Yevmiye usulü çalışan inşaat işçilerine de değinen Murat amacın 'fiyat kırmak' olduğunu anlatıyor:

“Kesinlikle öyle. Arkadaşlara ek olarak şunu söyleyebilirim. Yevmiye usulü çalışan inşaat işçileri bir de sanal sömürüye maruz kalıyor. Patronlar, işçilerin hakkını nasıl sömüreceklerini şaşırdılar. Nasıl yapsak da ellerindekini avuçlarındakini alsak diye bakıyorlar. Herkesin bildiği gibi çeşitli uygulamalar, siteler üzerinden çeşitli inşaat işleri için ilanlar, ihaleler oluşturuluyor. Bizler de o uygulamalara para vererek o ilanlara teklifler sunuyoruz. Burada amaç fiyat kırmak. Bir işe birden fazla işçi teklif verebildiği için işi alabilmek adına daha ucuza teklif veriliyor.

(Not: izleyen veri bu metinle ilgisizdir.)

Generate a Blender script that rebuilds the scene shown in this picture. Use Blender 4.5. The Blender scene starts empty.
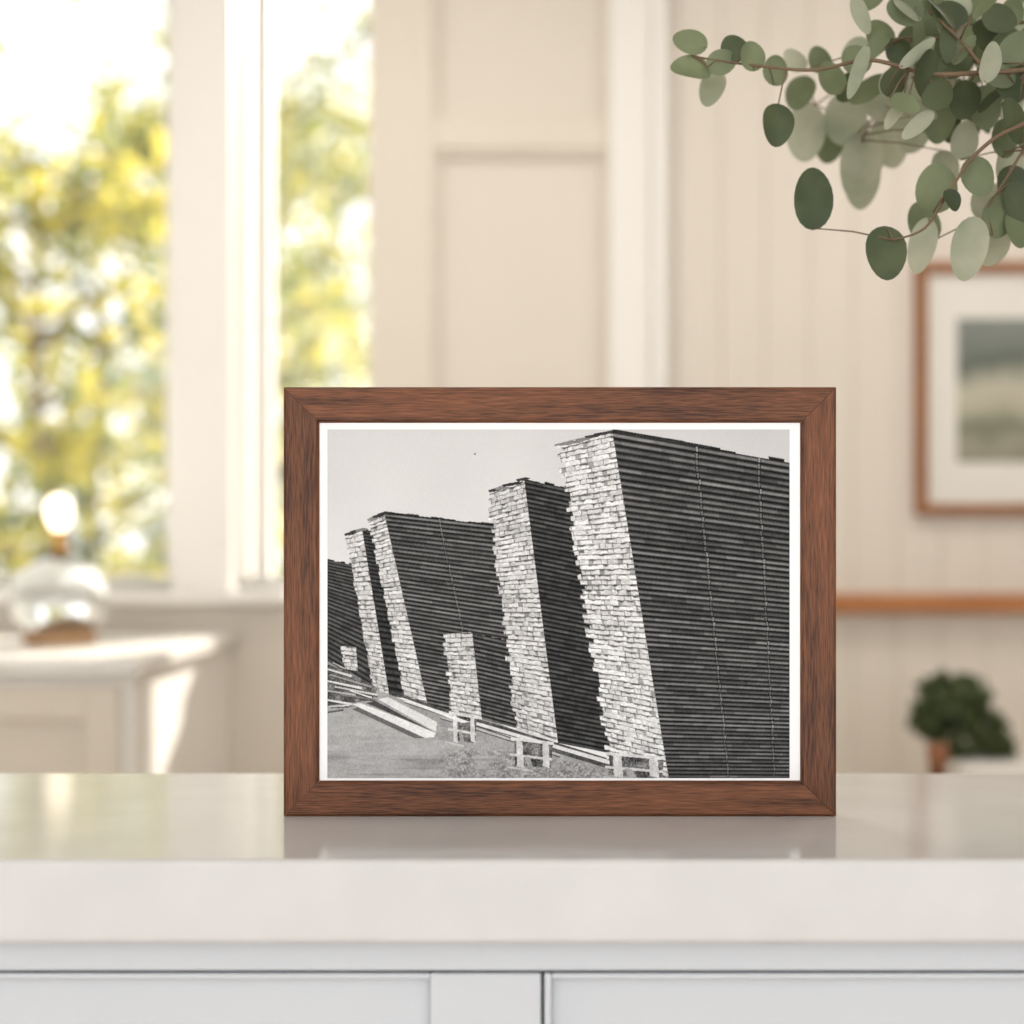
import bpy, bmesh, math, random
import numpy as np
from mathutils import Vector, Matrix
random.seed(7); np.random.seed(7)
F=1422.2; CZ=1.106; HY=560.0
scene=bpy.context.scene
def P(px,py,D): return Vector(((px-512)*D/F, D, CZ-(py-HY)*D/F))
def PX(px,D): return (px-512)*D/F
def PZ(py,D): return CZ-(py-HY)*D/F
def lin(c):
    return tuple(((x/255)/12.92 if x/255<=0.04045 else ((x/255+0.055)/1.055)**2.4) for x in c)

# ---------- materials ----------
def mat(name, rgb, rough=0.5, noise=0.0, nscale=8.0, metallic=0, trans=0, bump=0.0, spec=0.5, translucent=0, ior=1.45, coords='Object', stretch=None, rgb2=None, coat=0, emit=None):
    m=bpy.data.materials.new(name); m.use_nodes=True
    nt=m.node_tree; b=nt.nodes['Principled BSDF']; out=nt.nodes['Material Output']
    c=lin(rgb)
    b.inputs['Roughness'].default_value=rough
    b.inputs['Metallic'].default_value=metallic
    b.inputs['IOR'].default_value=ior
    b.inputs['Specular IOR Level'].default_value=spec
    b.inputs['Transmission Weight'].default_value=trans
    b.inputs['Coat Weight'].default_value=coat
    if emit:
        b.inputs['Emission Color'].default_value=(*lin(emit[0]),1); b.inputs['Emission Strength'].default_value=emit[1]
    tc=nt.nodes.new('ShaderNodeTexCoord'); mp=nt.nodes.new('ShaderNodeMapping')
    nt.links.new(tc.outputs[coords],mp.inputs['Vector'])
    if stretch: mp.inputs['Scale'].default_value=stretch
    nz=nt.nodes.new('ShaderNodeTexNoise'); nz.inputs['Scale'].default_value=nscale; nz.inputs['Detail'].default_value=6
    nt.links.new(mp.outputs['Vector'],nz.inputs['Vector'])
    cr=nt.nodes.new('ShaderNodeValToRGB')
    cr.color_ramp.elements[0].position=0.3; cr.color_ramp.elements[1].position=0.7
    if rgb2 is not None: a=lin(rgb2); bb=c
    else: a=tuple(x*(1-noise) for x in c); bb=tuple(min(1,x*(1+noise)) for x in c)
    cr.color_ramp.elements[0].color=(*a,1); cr.color_ramp.elements[1].color=(*bb,1)
    nt.links.new(nz.outputs['Fac'],cr.inputs['Fac'])
    nt.links.new(cr.outputs['Color'],b.inputs['Base Color'])
    if bump:
        bp=nt.nodes.new('ShaderNodeBump'); bp.inputs['Strength'].default_value=bump; bp.inputs['Distance'].default_value=0.002
        nt.links.new(nz.outputs['Fac'],bp.inputs['Height']); nt.links.new(bp.outputs['Normal'],b.inputs['Normal'])
    if translucent:
        tl=nt.nodes.new('ShaderNodeBsdfTranslucent'); mx=nt.nodes.new('ShaderNodeMixShader')
        mx.inputs[0].default_value=translucent
        nt.links.new(cr.outputs['Color'],tl.inputs['Color'])
        nt.links.new(b.outputs[0],mx.inputs[1]); nt.links.new(tl.outputs[0],mx.inputs[2])
        nt.links.new(mx.outputs[0],out.inputs['Surface'])
    return m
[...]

Teklif sunmak için hem uygulamalara para veriyoruz hem de işi alabilmek için daha ucuza emeğimizi satmak zorunda kalıyoruz. Bizi birlikte hareket etmeyi bırakın, birbirimize rakip olmaya zorluyorlar. Ankara’da benzer uygulamalar üzerinden çalışan işçiler olarak yan yana gelmeye başladık. Hem iş tanımını hem de ücretler açısından neler yapabiliriz diye konuşuyoruz. Emeğimizin değersizleşmemesi, patronların bizim emeğimizden daha fazla çalamaması için yan yana gelmekten başka çaremizin olmadığını biliyoruz. Patronlardan ve bize reva gördükleri sadakalardan gerçekçi olmak gerekirse pek de bir beklentimiz yok. Ya böyle gelmiş böyle gidecek ya da biz birlikte, örgütlü mücadele edeceğiz.”